もともと、タイのフードデリバリー業界は2つの大きな課題を抱え、Siam Commercial Bankはその解決のために、フードデリバリーに参入した。1つ目の課題は手数料の高さの解消である。競合他社の配達手数料は商品代金の20~30%程度で、飲食店にとっては大きな負担となっていたが、Robinhoodは初期費用、そして配達手数料も無料としている。当然、ユーザーからも配達手数料を徴収することはない。もう1つの課題は入金サイクルの迅速化である。競合他社は配達後約1カ月程度後の支払いとなるため、飲食店は資金繰りに苦慮していたが、Robinhoodはユーザーからの入金後1時間以内に飲食店に商品代金を支払う。

なお、Siam Commercial Bankは手数料収入が見込めず、メリットがないように見えるが、ボランティアでRobinhoodを運営しているわけではない。Siam Commercial BankはRobinhoodを介して、飲食店への融資の機会を得ることができるのである。またSiam Commercial BankはRobinhoodを通じて飲食店のリアルな販売状況や経営状況を把握でき、融資の際には審査にも利用できる。さらに融資を受けるために、Robinhoodと取引を開始する飲食店もあり、Siam Commercial Bankは時間と手間をかけずに新規の優良顧客を開拓している。

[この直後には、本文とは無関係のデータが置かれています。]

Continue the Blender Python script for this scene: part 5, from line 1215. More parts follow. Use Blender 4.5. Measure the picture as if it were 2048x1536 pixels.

日本でもデジタル専業銀行が開業し、異業種もBaaS(Banking as a Service)を利用してネオバンク(銀行ライセンスを持たず、バンキングサービスを提供)として、バンキングサービスの提供をはじめ、金融業界の生き残り競争も激しくなっている。今後は伝統的な銀行も含めて、単なるバンキングサービスを提供するだけではなく、銀行は顧客を集めるために、パートナーのサービスとマッチングするプラットフォームへ進化するなどビジネスモデルの変革も必要となるだろう。